$X_n$ converges in distr. to $0$, $Y_n$ converges in prob. to $Y$. Show that $g(X_n,Y_n)$ converges in probability to $g(0,Y)$.

Question

Suppose that $X_n$ converges in distribution to $0$ and $Y_n$ converges in probability to $Y$. Let $g:\mathbb{R}^2 \to \mathbb{R}$ be such that $g(x,y)$ is a continuous function of $y$ for all $x$, and $g(x,y)$ is continuous at $x=0$ for all $y$. Show that $g(X_n,Y_n)$ converges in probability to $g(0,Y)$.

Unfortunately I don't have a whole lot of work to show for this one, I am stumped here.

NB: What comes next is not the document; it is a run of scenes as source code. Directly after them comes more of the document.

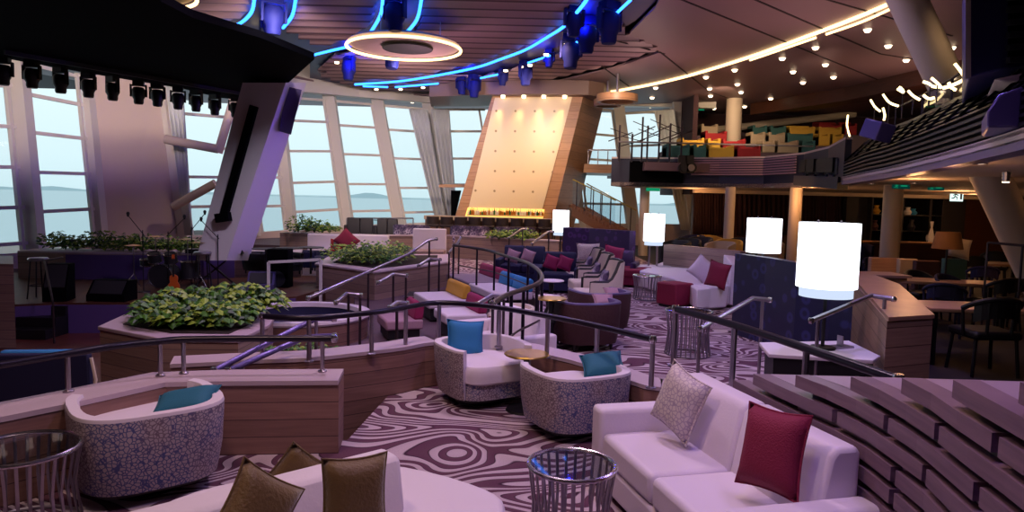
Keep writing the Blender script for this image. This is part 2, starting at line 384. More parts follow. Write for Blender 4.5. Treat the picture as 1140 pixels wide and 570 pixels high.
window(3, (182, 94), (262, 103), (285, 260), (206, 264), f5, .3, 0, frac=(0, .18, .4, .6, .8, 1))
window(4, (262, 100), (308, 108), (324, 257), (285, 260), f5, .3, 0, frac=(0, .2, .38, .6, .81, 1))
window(5, (308, 108), (366, 112), (387, 252), (324, 257), f5, .42, 0, frac=(0, .17, .4, .64, .86, 1))
window(6, (366, 112), (420, 117), (445, 250), (387, 252), f5, .5, 0, frac=(0, .19, .42, .66, .88, 1))
window(7, (420, 117), (476, 122), (497, 248), (445, 250), f5, .5, 0, frac=(0, .2, .44, .69, .9, 1))
window(8, (476, 122), (540, 122), (560, 248), (497, 248), f5, .5, 0, frac=(0, .19, .43, .66, .9, 1))
window(9, (632, 118), (688, 124), (706, 262), (650, 262), f5, .3, 0, frac=(0, .2, .4, .5, .75, 1))
window(10, (688, 124), (754, 120), (774, 262), (706, 262), f5, .5, .45, frac=(.02, .28, .49, .58, 1))
# solid wall bay between windows 2 and 3
A, B_, C_, D = WP(98, 70, 117), WP(182, 85, 206), WP(206, 290, 206), WP(117, 290, 117)
struct(MB().loft([A, B_, C_, D], [p+Vector((.05, .5, 0)) for p in (A, B_, C_, D)]).build('wall_panel', 'wall_paint'))
# sill wall and header along the window line
def line_wall(name, pxs, z0fn, z1fn, mt, th=.4, dy=0):
    b = MB(); P = []
    for px in pxs:
        y = interp(px, YW); x = (Yp(px, 240, y)).x; P.append((x, y+dy, z0fn(px, y), z1fn(px, y)))
    for (x0, y0, a0, c0), (x1, y1, a1, c1) in zip(P, P[1:]):
        b.loft([(x0, y0, a0), (x1, y1, a1), (x1, y1, c1), (x0, y0, c0)], [(x0, y0+th, a0), (x1, y1+th, a1), (x1, y1+th, c1), (x0, y0+th, c0)])
    o = b.build(name, mt); struct(o); return o
PXW = [-260, -120, 0, 60, 110, 180, 240, 290, 330, 400, 470, 560, 630, 700, 790]
line_wall('wall_sill', PXW, lambda p, y: CZ, lambda p, y: Yp(p, interp(p, SILL), y).z, 'wall_paint', .4, -.15)
HDR = [(-200, 40), (0, 58), (110, 84), (240, 97), (330, 104), (420, 113), (520, 119), (700, 119), (790, 122)]
line_wall('wall_header', PXW, lambda p, y: Yp(p-20, interp(p-20, HDR)-1, y).z, lambda p, y: 7.3, 'frame_paint', .5, -.2)
xl, yl = Yp(-260, 240, 15).x, 15
struct(MB().box((xl-.1, (yl-6)/2, 3), (.2, yl+6, 8.2)).build('wall_left', 'wall_paint'))
struct(MB().box((5, -6.1, 3), (60, .2, 8.2)).build('wall_back', 'wall_paint'))
struct(MB().box((28, 15, 3), (.2, 42, 8.2)).build('wall_right', 'dark_wood'))
# rear wall below and above the balcony
xb0 = Yp(772, 240, 29.5).x
struct(MB().box(((xb0+28)/2, 29.7, 1.2), (28-xb0, .3, 3.0)).build('wall_rear', 'dark_wood'))
struct(MB().box(((xb0+28)/2, 35.5, 4.6), (28-xb0, .3, 4.4)).build('wall_rear', 'curtain_dark'))
struct(MB().box((xb0-.1, 32.5, 4.6), (.2, 6, 4.4)).build('wall_rear', 'curtain_dark'))
# ------------------------------------------------------------ ceiling
struct(MB().box((3, 15, 7.4), (64, 46, .2)).build('ceiling', 'ceil_dark'))
arcpx = [(330, 86), (385, 100), (430, 106), (500, 106), (560, 101), (620, 91), (680, 77), (736, 58)]
inner = [Z(x, y, 6.5) for x, y in arcpx]+[Z(700, 38, 6.5), Z(730, 8, 6.5), Z(760, -60, 6.5)]
sm = [(p.x, p.y) for p in inner]+[(inner[-1].x, -6), (28, -6), (28, 36), (-16, 36), (-22, 20), (-22, 16)]
struct(MB().prism(sm, 6.5, 6.56).build('ceiling', 'ceil_smooth'))
def scan(poly, y):
    xs = []
    n = len(poly)
    for i in range(n):
        (x0, y0), (x1, y1) = poly[i], poly[(i+1) % n]
        if (y0 <= y) != (y1 <= y): xs.append(x0+(x1-x0)*(y-y0)/(y1-y0))
    return sorted(xs)
def ribs(px, z, name='ceiling'):
    poly = [(p.x, p.y) for p in (Z(x, y, z) for x, y in px)]
    y0 = min(p[1] for p in poly); y1 = max(p[1] for p in poly); b = MB(); st = .06; y = y0+.02; prev = None
    k = 0
    while y < y1:
        xs = scan(poly, y); zz = z+.13*abs(math.cos(PI*y/.72))
        cur = None
        if len(xs) >= 2:
            # sheet edge follows the corrugation
            wob = .13*abs(math.cos(PI*y/.72))
            cur = (len(b.v), xs[0]+wob, xs[-1]+wob, y, zz)
            b.v += [Vector((xs[0]+wob, y, zz)), Vector((xs[-1]+wob, y, zz)), Vector((xs[0]+wob, y, zz+.04)), Vector((xs[-1]+wob, y, zz+.04))]
            if prev:
                b.cur = 1 if abs(math.cos(PI*(y-st/2)/.72)) < .16 else 0  # dark strip along each rib crease: shade put into the colour
                o, p = cur[0], prev[0]
                b.face((p, p+1, o+1, o)); b.face((p+2, o+2, o+3, p+3)); b.face((p, o, o+2, p+2)); b.face((p+1, p+3, o+3, o+1))
        prev = cur; y += st
    o = b.build(name, ['ceil_smooth', 'ceil_rib_shade']); struct(o)
ribs([(470, -20), (662, -20), (627, 27), (586, 52), (527, 73), (475, 84), (430, 90), (400, 92), (352, 80), (372, 62), (400, 60), (452, 50), (466, 30)], 6.42)
ribs([(333, -20), (329, 5), (320, 25), (312, 34), (352, 54), (380, 48), (410, 30), (420, -20)], 6.42)
ribs([(180, -20), (197, 10), (240, 29), (262, 25), (278, 12), (281, -20)], 6.42)
ribs([(350, 84), (385, 96), (430, 103), (500, 103), (560, 98), (620, 88), (680, 74), (734, 57), (690, 37), (690, 30), (640, 56), (605, 69), (560, 82), (510, 93), (450, 98), (400, 98), (370, 88)], 6.42)
chn = [(p.x, p.y) for p in (Z(x, y, 6.62) for x, y in [(150, -30), (200, 28), (345, 60), (345, 88), (400, 101), (500, 99), (600, 78), (650, 58), (712, 20), (760, -30)])]
struct(MB().prism(chn, 6.62, 6.66).build('ceiling', 'channel'))
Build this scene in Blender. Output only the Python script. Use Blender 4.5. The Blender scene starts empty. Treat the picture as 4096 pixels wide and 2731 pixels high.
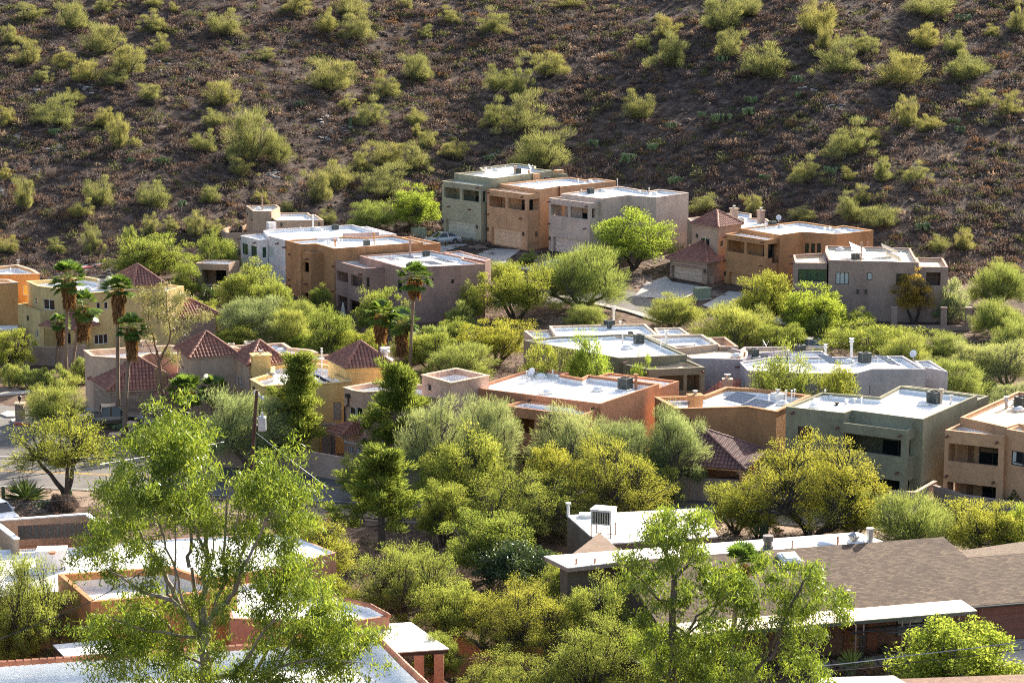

I thought perhaps Fubini's Theorem might come into play. So far, I have been trying to prove it using the straight up definition of convergence in probability but I've barely gone anywhere with that. Any help here would be much appreciated.

Answer 1

1. $X_n \to 0$ in distribution implies $X_n \to 0$ in probability. So $(X_n, Y_n) \to (0, Y)$ in probability. So could extract a subsequence $(X_{n_k}, Y_{n_k}) \to (0,Y)$ a.s.
2. Notice that $g(x,y)$ (viewed as a function of two variables) is continuous at $(0,y)$ for all $y$. So $g(X_{n_k}, Y_{n_k}) \to g(0,Y)$ a.s. This implies the result.